Amidst the outpouring of reverential harpings on his brightness, what struck me as odd was the complete absence of any reference to his passion for pan and resulting theory on its potential as incubator for a new society; undeniably indigenous by any appraisal and therefore redefining our concept of independence.

Contrarily, the intervening week hosted some unflattering observations on "the Carnival mentality," aligning it with social negatives, rubbishing the very vehicle Mr Best proposes as transport to a new dawn. In what history may yet conclude is his most brilliant flash, Mr Best developed a concept that reverses the rush to put pan in schools, suggesting instead we consider "School in Pan."

Submitted to the (then) Ministry of Human Development, Youth and Culture in July 2001, Mr Best's proposal enjoyed the fleeting fanfare accorded such documents before being sentenced to the pending tray where, presumably, it remains awaiting a report from some nebulous body.

Self-described as "a project for national reconstruction," School in Pan seeks "to bring together community, school, industry, business and work, combining them with popular art and entertainment, all in one context." Instead of hankering to physically position the instrument in classrooms, offering students fundamentals of music theory and practice, the panyard, Mr Best argued, can play a much more effective role in social and economic development.

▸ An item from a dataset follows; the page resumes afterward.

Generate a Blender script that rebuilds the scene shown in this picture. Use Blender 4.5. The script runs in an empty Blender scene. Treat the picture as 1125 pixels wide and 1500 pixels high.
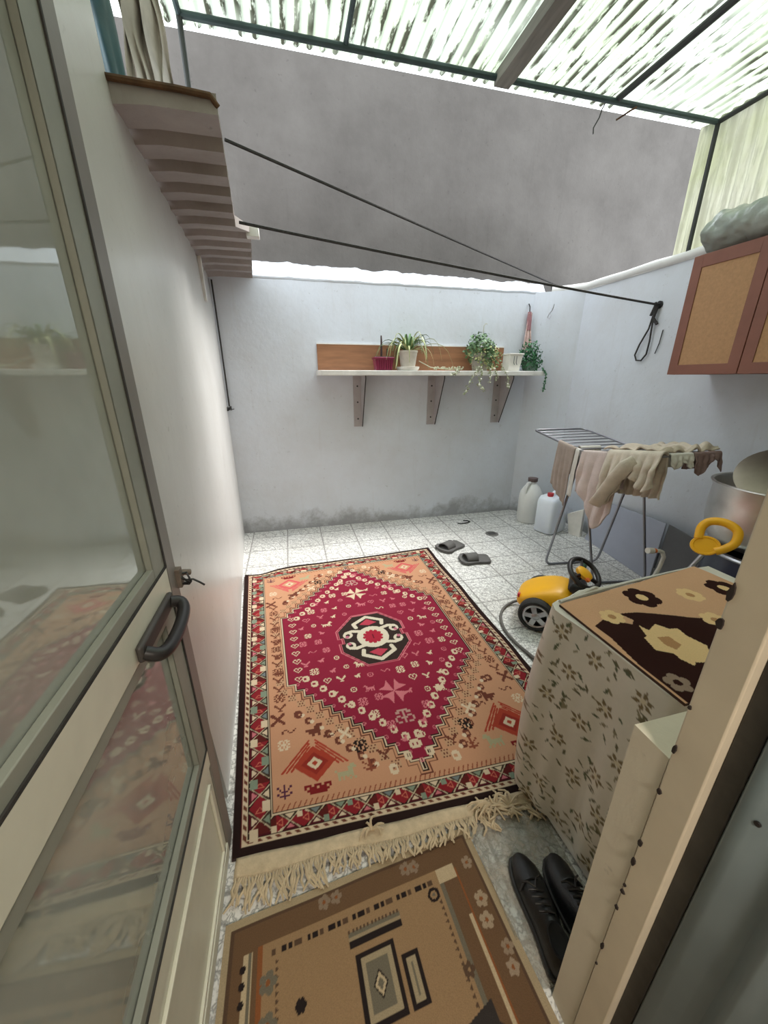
import bpy, bmesh, math, random
import numpy as np
from mathutils import Vector, Matrix, noise as mnoise
random.seed(7)
rng = np.random.default_rng(11)
S = bpy.context.scene
COL = S.collection
PI = math.pi

# ------------------------------------------------------------------ helpers
def lin(c):
    return tuple(((x / 12.92) if x <= .04045 else ((x + .055) / 1.055) ** 2.4) for x in c)

def rgb(r, g, b):
    return lin((r / 255, g / 255, b / 255))

ORIG = {}
def smooth(pts, n=5, closed=False):
    P = [Vector(p) for p in pts]; out = []; m = len(P)
    for i in range(m if closed else m - 1):
        g = (lambda k: P[k % m]) if closed else (lambda k: P[min(max(k, 0), m - 1)])
        a, b, c, d = g(i - 1), g(i), g(i + 1), g(i + 2)
        for q in range(n):
            t = q / n; out.append(.5 * (2 * b + (c - a) * t + (2 * a - 5 * b + 4 * c - d) * t * t + (3 * b - a - 3 * c + d) * t ** 3))
    if not closed: out.append(P[-1])
    return out


class MB:
    """collects shapes and links them as one mesh object"""
    def __init__(s):
        s.v = []; s.f = []
    def add(s, vs, fs):
        n = len(s.v); s.v.extend(tuple(p) for p in vs)
        s.f.extend([tuple(i + n for i in f) for f in fs]); return s
    def box(s, x0, x1, y0, y1, z0, z1, M=None):
        vs = [Vector((x, y, z)) for x in (x0, x1) for y in (y0, y1) for z in (z0, z1)]
        if M is not None: vs = [M @ v for v in vs]
        return s.add(vs, [(0, 1, 3, 2), (4, 6, 7, 5), (0, 4, 5, 1), (2, 3, 7, 6), (0, 2, 6, 4), (1, 5, 7, 3)])
    def hexa(s, lo, hi):
        """lo, hi: four corner points each"""
        return s.add(list(lo) + list(hi), [(3, 2, 1, 0), (4, 5, 6, 7)] + [(i, (i + 1) % 4, 4 + (i + 1) % 4, 4 + i) for i in range(4)])
    def tube(s, pts, r, n=8, closed=False, flat=1.0):
        P = [Vector(p) for p in pts]; m = len(P)
        R = r if isinstance(r, (list, tuple)) else [r] * m
        T = []
        for i in range(m):
            a = P[(i - 1) % m] if (closed or i > 0) else P[i]
            b = P[(i + 1) % m] if (closed or i < m - 1) else P[i]
            t = (b - a); T.append(t.normalized() if t.length > 1e-9 else Vector((0, 0, 1)))
        up = Vector((0, 0, 1)) if abs(T[0].z) < .9 else Vector((1, 0, 0))
        N = (up - T[0] * up.dot(T[0])).normalized()
        rings = []
        for i in range(m):
            N = N - T[i] * N.dot(T[i]); N.normalize(); B = T[i].cross(N)
            rings.append([P[i] + (N * math.cos(2 * PI * k / n) + B * math.sin(2 * PI * k / n) * flat) * R[i] for k in range(n)])
        vs = [q for rg in rings for q in rg]; fs = []
        for i in range(m if closed else m - 1):
            j = (i + 1) % m
            for k in range(n):
                fs.append((i * n + k, i * n + (k + 1) % n, j * n + (k + 1) % n, j * n + k))
        if not closed:
            fs.append(tuple(range(n - 1, -1, -1))); fs.append(tuple((m - 1) * n + k for k in range(n)))
        return s.add(vs, fs)
    def lathe(s, prof, n=32, c=(0, 0, 0), M=None, sx=1, sy=1, caps=True):
        c = Vector(c); vs = []; fs = []; m = len(prof)
        for r, z in prof:
            for k in range(n):
                a = 2 * PI * k / n
                p = Vector((r * math.cos(a) * sx, r * math.sin(a) * sy, z))
                vs.append((M @ p if M is not None else p) + c)
        for i in range(m - 1):
            for k in range(n):
                fs.append((i * n + k, i * n + (k + 1) % n, (i + 1) * n + (k + 1) % n, (i + 1) * n + k))
        if caps and prof[0][0] > 1e-6: fs.append(tuple(range(n - 1, -1, -1)))
        if caps and prof[-1][0] > 1e-6: fs.append(tuple((m - 1) * n + k for k in range(n)))
        return s.add(vs, fs)
    def prism(s, poly, h, M=None, h0=0):
        n = len(poly)
        vs = [Vector((x, y, h0)) for x, y in poly] + [Vector((x, y, h)) for x, y in poly]
        if M is not None: vs = [M @ v for v in vs]
        return s.add(vs, [tuple(range(n - 1, -1, -1)), tuple(range(n, 2 * n))] + [(i, (i + 1) % n, n + (i + 1) % n, n + i) for i in range(n)])
    def grid(s, fn, nu, nv):
        vs = [fn(i / (nu - 1), j / (nv - 1)) for j in range(nv) for i in range(nu)]
        return s.add(vs, [(j * nu + i, j * nu + i + 1, (j + 1) * nu + i + 1, (j + 1) * nu + i) for j in range(nv - 1) for i in range(nu - 1)])
    def ball(s, c, r, n=10, m=7, sx=1, sy=1, sz=1):
        prof = [(r * math.sin(PI * i / m), -r * math.cos(PI * i / m) * sz) for i in range(m + 1)]
        return s.lathe(prof, n, c, None, sx, sy)
    def build(s, name, mat, parent=None, smooth=True, bevel=0, solid=0, sub=0, local=False, bseg=2, ang=.7):
        me = bpy.data.meshes.new(name)
        if parent is not None:
            o0 = ORIG.get(parent.name, Vector((0, 0, 0))) if not local else Vector((0, 0, 0))
        elif local:
            o0 = Vector((0, 0, 0))
        else:
            a = np.array(s.v); o0 = Vector(((a[:, 0].min() + a[:, 0].max()) / 2, (a[:, 1].min() + a[:, 1].max()) / 2, a[:, 2].min()))
        me.from_pydata([tuple(Vector(p) - o0) for p in s.v], [], s.f); me.update()
        bm = bmesh.new(); bm.from_mesh(me); bmesh.ops.remove_doubles(bm, verts=bm.verts, dist=1e-6)
        bmesh.ops.recalc_face_normals(bm, faces=bm.faces); bm.to_mesh(me); bm.free()
        o = bpy.data.objects.new(name, me); COL.objects.link(o)
        if parent is not None: o.parent = parent
        else: o.location = o0
        ORIG[o.name] = o0
        if mat: me.materials.append(mat)
        if smooth:
            for p in me.polygons: p.use_smooth = True
            me.set_sharp_from_angle(angle=ang)
        if solid:
            m = o.modifiers.new('s', 'SOLIDIFY'); m.thickness = solid; m.offset = 0
        if bevel:
            m = o.modifiers.new('b', 'BEVEL'); m.width = bevel; m.segments = bseg; m.limit_method = 'ANGLE'; m.angle_limit = .6
        if sub:
            m = o.modifiers.new('u', 'SUBSURF'); m.levels = sub; m.render_levels = sub
        return o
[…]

The proposal posits that we "capitalise on the pan yard in its natural role as centre of excellence, pool of knowledge, pole of innovation, magnet of mobilisation and network of organisation and integration. The aim," it said, "is to create a context friendly to learning and living, fertile for entrepreneurship, business, production and work.

It continued: "The panyard is an admirable vehicle for bringing together in fertile communion school, education and industry. If properly set up and put together, it might well be the place where each of these activities would render the others most productive, something the school famously fails to do now, for well known reasons of history and at great cost by way of un-enchantment, especially among adolescent males."

Recent hubbub over statistics regarding the comparative failure of young males at secondary and tertiary educational institutions already concedes his rationale for targeting this group or other similar silos of social interest and, on the evidence, some revolutionary idea remains critical to the design of a device distinctly different from current approaches aimed at reversing such trends.

Given that backdrop, the proposal's relevance is clearly extant even if, at the least, it merely provides a pivot around which fresh thought might be spun, in the hope of vanquishing the wide range of social, economic and political problems reigning in lieu.

"School in Pan is therefore not about Carnival or Panorama," the proposal further asserts. "It is not even chiefly about steelband or panyard. It means to piggyback on art and entertainment to galvanise the great multitude of our people into productive activity and precipitate them into business in a way that would effectively employ the resources of school and pan to transform graduates into viable and confident individuals, while also permitting the nation as a whole to pay its way in the world."

Anyone familiar with the panyard environment knows that, for five or six weeks each year, it already provides a slew of subliminal messages regarding social embrace, training, discipline, mentoring, team effort, racial harmony, pride in presentation of the finished product and gratification in achievement- a work ethic rarely found elsewhere in such configuration.

"The obvious trigger is Panorama but that festival would need to be redefined to provide appropriate incentives," Mr Best said, describing a structure in which the band's rendition, however scintillating, would form only a part of reward consideration, with its success at transforming the panyard into a hive of productive and artistic community-based activity during the rest of the year factored into the championship; a concept of such brilliance it deserves a sustained roll on the snare at every mention.

But alas, not a drum was heard -anywhere.